A cursory look at our movies and books, our comics, our movies based on comics, demonstrates that we’re more in love with the usual narrative satisfactions than ever before: the readerly and writerly customs of a middlebrow (but by no means a psychoanalytic) culture. Against these obedient arcs, a little narrative graffiti is more than welcome. New Narrative and its daughters refuse the old dictate that women be demure and follow the rules, especially the constraints of “good taste” that can act as an obstacle to the kinds of stories women have to tell. In elevating a kind of “bad” writing, these artists shrug off an (implicitly masculine) standard or grammar of narration. And yet when our main mode of communication today is the bad writing of the dashed-off email, and when sex and gossip have become as quick a route to fame as any, how avant-garde is it to incorporate an email into a novel? The idea that certain subjects or styles are forbidden is mostly, these days, a useful pretence, affording the messy narrative the appearance but not often the reality of brave honesty, and obviating the costlier truths got by synthesis, interpretation, reflection, revision.

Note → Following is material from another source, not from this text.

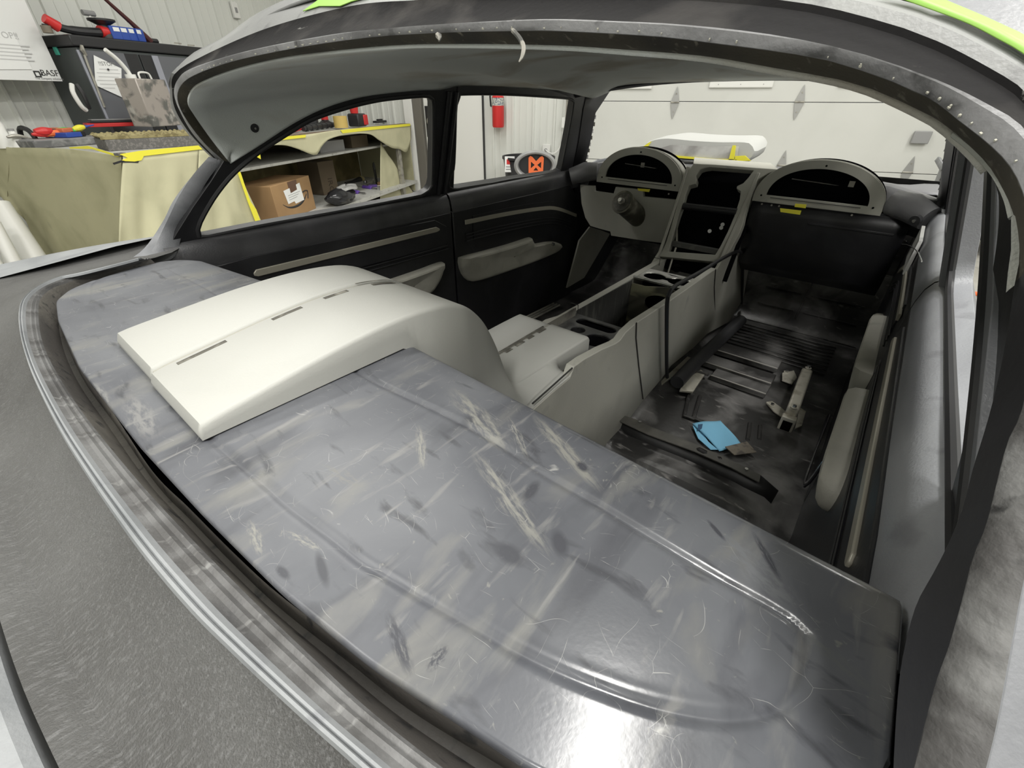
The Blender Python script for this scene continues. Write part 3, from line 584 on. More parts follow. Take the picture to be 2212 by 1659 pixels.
# seat bracket with bolts
sb = M().plate(PP_([(1655,868),(1668,866),(1688,880),(1715,905),(1690,900),(1672,888)], 'z', .222), [], (0, 0, -.006)).build('seat_bracket', brk_m, car, bevel=.001)
a_, b_ = P(1741, 806, 'z', .30), P(1710, 892, 'z', .30)
ax_ = (b_-a_).normalized(); sd = Vector((0, 0, 1)).cross(ax_).normalized()
M().box((a_+b_)/2, ((b_-a_).length, .040, .045), (ax_, sd, sd.cross(ax_)*-1)).build('bracket_rail', brk_m, sb, bevel=.006)
M().box(b_+ax_*.012+Vector((0, 0, -.04)), (.03, .05, .06), (ax_, sd, ZV)).build('bracket_foot', brk_m, sb, bevel=.003)
M().box(b_+ax_*.028+Vector((0, 0, -.045)), (.006, .032, .04), (ax_, sd, ZV)).build('bracket_foot_recess', black_m, sb)
M().plate(PP_([(1690,805),(1715,800),(1722,815),(1712,828),(1690,820)], 'z', .222), [], (0, 0, -.008)).build('bracket_base', brk_m, sb, bevel=.001)
M().plate(PP_([(1728,880),(1741,888),(1732,920),(1718,925)], 'z', .222), [], (0, 0, -.008)).build('bracket_base', brk_m, sb, bevel=.001)
for p in (a_+Vector((0, 0, .026)), b_+Vector((0, 0, .026)), P(1667, 877, 'z', .222)+Vector((0, 0, .003)), P(1699, 804, 'z', .222)):
    M().tube([p, p+Vector((0, 0, .002))], .012, 16).build('washer', brk_m, sb)
    M().tube([p+Vector((0, 0, .002)), p+Vector((0, 0, .010))], .007, 6).build('bolt', chrome_m, sb)
# bright door aperture moulding at the right
for o_ in (0, .012):
    M().tube(spline([Vector((.765+o_*.5, 1.9, .22)), Vector((.765, 1.55+o_, .245)), Vector((.765, 1.36+o_, .26)), Vector((.772, 1.32+o_*1.5, .30)), Vector((.785, 1.335+o_, .42))], 24), .004, 8).build('aperture_moulding', chrome_m if o_ else inner_m, car)
for s, px in ((-1, 0),):
    mb = M()
    a_, b_ = P(1126, 690, 'z', .23), P(1196, 655, 'z', .23)
    for k in range(3): mb.tube([a_+Vector((.022*k, 0, 0)), b_+Vector((.022*k, 0, 0))], .006, 6)
    mb.build('sill_plate', galv_m, car)
# ---- dashboard -------------------------------------------------------------------
dash_m = mat('dash_grey', (.12, .12, .125), .5, noise=[((.17, .17, .17), 6, .5, .7)], bump=(300, .15))
prof = [(2.425,.86),(2.42,.93),(2.42,.975),(2.435,.998),(2.47,1.003),(2.56,.995),(2.62,.985)]
xs_ = np.linspace(-.79, .79, 30)
dash = M().grid([[Vector((x, y-.12*max(0, abs(x)-.62)/.16*.35, z - .03*max(0, abs(x)-.64)/.14)) for x in xs_] for y, z in prof]).build('dashboard', dash_m, car, thick=.004)
for s in (-1, 1):
    M().tube([Vector((s*.66, 2.33, .955)), Vector((s*.72, 2.30, .95)), Vector((s*.785, 2.26, .925))], [.045, .05, .042], 20).build('dash_end', dash_m, dash)
M().tube([Vector((.752, 2.215, .925)), Vector((.745, 2.200, .922))], .018, 18).build('end_plug', dkp_m, dash)
M().tube([Vector((.745, 2.200, .922)), Vector((.743, 2.197, .9215))], .006, 12).build('screw', chrome_m, dash)
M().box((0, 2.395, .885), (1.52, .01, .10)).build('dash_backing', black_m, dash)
def hood(cx):
    n_ = 44; out = [Vector((cx-.235, 0, .912))] ; inn = []
    def arc(rx_, rz_, z0, y):
        return [Vector((cx+rx_*math.cos(a), y, z0+rz_*math.sin(a)**.92 if math.sin(a) > 0 else z0)) for a in np.linspace(math.pi, 0, n_)]
    ow = [arc(.237,.165,.922,2.300), arc(.240,.168,.922,2.308), arc(.238,.160,.925,2.34), arc(.225,.135,.93,2.44)]
    iw = arc(.186,.118,.937,2.298); iw2 = arc(.182,.114,.939,2.315)
    base_o = lambda y, x_, z: [Vector((cx+x_, y, z)), Vector((cx-x_, y, z))]
    face = M()
    o2 = ow[0] + base_o(2.30, .237, .908); i2 = iw
    face.plate([Vector((p.x, 2.300, p.z)) for p in o2], [[Vector((p.x, 2.300, p.z)) for p in i2]], (0, .010, 0))
    h = face.build('gauge_hood', cons_m, dash, bevel=.003)
    M().grid([ow[1], ow[2], ow[3]]).build('hood_shell', cons_m, dash, thick=.004)
    M().tube([iw[0]+Vector((.02, -.002, -.008)), iw[-1]+Vector((-.02, -.002, -.008))], .0015, 6).build('hood_groove', seam_m, dash)
    rim = iw + [iw[0]]
    M().plate([Vector((p.x, 2.385, p.z)) for p in o2], [], (0, .004, 0)).build('gauge_back_panel', black_m, dash)
    for (dx, dzz) in ((-.205, .012), (.205, .012), (0, .145)):
        c = Vector((cx+dx, 2.298, .922+dzz)); M().tube([c, c+Vector((0, -.001, 0))], .004, 8).build('screw_hole', black_m, dash)
    M().tube([Vector((cx-.12, 2.38, 1.0)), Vector((cx+.14, 2.39, .985))], .002, 6).build('wire', galv_m, dash)
    M().box((cx+.10*(1 if cx > 0 else -.2), 2.388, 1.0), (.02, .01, .022)).build('clip', galv_m, dash)
hood(-.403); hood(.403)
# knee panel, driver side
kp = PP_([(1253,400),(1283,402),(1284,413),(1325,419),(1330,404),(1388,410),(1390,425),(1462,432),(1455,478),(1440,526),(1390,520),(1320,509),(1318,500),(1295,494),(1275,488),(1264,470),(1256,440)], 'y', 2.30)
M().plate(kp, [], (0, .02, 0)).build('knee_panel', cons_m, dash, bevel=.006)
M().plate(PP_([(1376,438),(1384,450),(1382,468),(1374,478),(1362,470),(1358,450)], 'y', 2.298), [], (0, -.001, 0)).build('column_opening', black_m, dash)
c0, c1_ = P(1376, 466, 'y', 2.31), P(1345, 437, 'y', 2.15)
col = M().tube([c0+(c0-c1_)*.5, c0, c1_], .052, 24).build('steering_column', mat('dull_column', (.07, .067, .05), .5, .3, noise=[((.2, .19, .15), 20, .5, .7)]), car)
d_ = (c1_-c0).normalized()
M().tube([c1_-d_*.005, c1_+d_*.006], .057, 24).build('column_collar', mat('dull_column', (0, 0, 0)), col)
M().tube([c1_+d_*.006, c1_+d_*.008], .046, 24).build('column_face', mat('dark_column_face', (.05, .048, .04), .5, noise=[((.16, .15, .12), 30, .5, .7)]), col)
M().tube([c1_, c1_+d_*.035], .010, 12).build('column_shaft', chrome_m, col)
M().tube([c1_+d_*.01, c1_+d_*.02], .018, 6).build('column_nut', galv_m, col)
for pts in ([(1377,407),(1404,409),(1402,415),(1379,412)], [(1718,440),(1742,442),(1740,450),(1716,447)], [(1685,450),(1731,455),(1728,464),(1686,458)]):
    M().plate(PP_(pts, 'y', 2.29), [], (0, .003, 0)).build('yellow_tape_tag', yellow_m, dash)
# glove side panel
gp = [Vector((x, y, z)) for (x, y, z) in []]
rows = [[Vector((x, y, z)) for x in np.linspace(.17, .745, 12)] for (y, z) in [(2.315,.915),(2.31,.86),(2.315,.80),(2.33,.72),(2.38,.62),(2.46,.56)]]
M().grid(rows).build('glove_panel', inner_m, dash, thick=.006)
M().box((.56, 2.305, .845), (.30, .006, .010)).build('glove_ridge', inner_m, dash, bevel=.002)
M().box((.50, 2.31, .90), (.64, .004, .016)).build('glove_flange', dkp_m, dash)
for x in (.21,.25,.28,.55): M().tube([Vector((x, 2.306, .898)), Vector((x, 2.303, .898))], .004, 8).build('screw', galv_m, dash)
for x in (-.36,-.33,-.22): M().tube([Vector((x, 2.296, .893)), Vector((x, 2.293, .893))], .004, 8).build('screw', galv_m, dash)
M().plate(PP_([(1275,490),(1300,498),(1318,505),(1262,600),(1225,622),(1252,520)], 'x', -.74), [], (-.01, 0, 0)).build('kick_panel', cons_m, car)
M().box((-.3, 3.0, .60), (1.0, .02, .6)).build('firewall', black_m, car)
# centre stack
so = [(1498,353),(1590,357),(1682,366),(1661,374),(1636,388),(1622,415),(1613,451),(1608,481),(1604,512),(1588,545),(1546,581),(1538,577),(1549,560),(1556,543),(1580,480)]
outer = PP_([(1498,353),(1545,355),(1682,366),(1660,374),(1636,388),(1622,415),(1612,451),(1606,481),(1597,505),(1578,540),(1552,570),(1543,566),(1436,555),(1424,554),(1438,525),(1449,490),(1460,450),(1466,420),(1476,390),(1484,372)], 'K', 0)
hole = PP_([(1513,366),(1522,363),(1535,361),(1628,368),(1616,384),(1605,396),(1592,402),(1591,407),(1600,413),(1598,430),(1588,462),(1572,500),(1556,532),(1545,550),(1444,543),(1456,500),(1466,465),(1476,438),(1481,418),(1488,401),(1503,397),(1505,388),(1503,380)], 'K', 0)
stack = M().plate(outer, [hole], Vector((0, .04, -.02))).build('centre_stack', cons_m, car, bevel=.003)
M().plate(PP_([(1498,353),(1682,366),(1664,352),(1500,340)], 'z', 1.03), [], (0, 0, -.01)).build('stack_top', cons_m, stack)
M().plate([Vector((-.16, 2.39, 1.025)), Vector((.175, 2.39, 1.025)), Vector((.175, 2.22, .55)), Vector((-.16, 2.22, .55))], [], (0, .01, 0)).build('stack_back', black_m, stack)
k1, k2 = P(1476, 445, 'K', -.01), P(1592, 458, 'K', -.01); M().tube([k1, k2], .016, 14).build('stack_bar', inner_m, stack)
k1, k2 = P(1452, 527, 'K', -.02), P(1552, 542, 'K', -.02); M().box((k1+k2)/2, ((k2-k1).length, .02, .025)).build('stack_bar', mat('worn_black_steel', (.08, .08, .075), .5, noise=[((.2, .2, .18), 9, .5, .7)]), stack, bevel=.002)
for (xa, ya, xb, yb) in ((1462,470,1462,522),(1460,535,1443,590)):
    M().tube([P(xa, ya, 'K', -.02), P(xb, yb, 'K', -.02)], .005, 8).build('stack_rod', galv_m, stack)
for (x, y) in ((1561,485),(1558,492),(1533,499)):
    c = P(x, y, 'K', -.05); M().tube([c, c+Vector((0, -.002, 0))], .009, 10).build('firewall_hole', sheet_m, stack)
pts = spline(PP_([(1462,580,'z',.56),(1485,556,'z',.58),(1530,552,'z',.59),(1555,560,'z',.58)]), 12)
M().tube(pts, .022, 12).build('shift_boot', inner_m, stack)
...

New Narrative was surely right to suggest that one way to falsify experience is to cook it in the wrong way, or overcook it, telling the reader what to think by thinking for her, robbing her of the chance to participate in or even to reject the process of meaning-making. But New Narrative’s inheritors invoke a repressive culture that no longer really exists, traded in for one that gorges on sex scenes and has no use for privacy. If we are aware that pre-given narrative and formal structures can conceal the truth of our experience, so ought we to be aware of the danger of never trying too hard to figure ourselves out. As Bechdel helps us see, the attempt to order experience needn’t represent an acquiescence to some oppressive authority. It can also be a — perhaps our best — chance at liberation.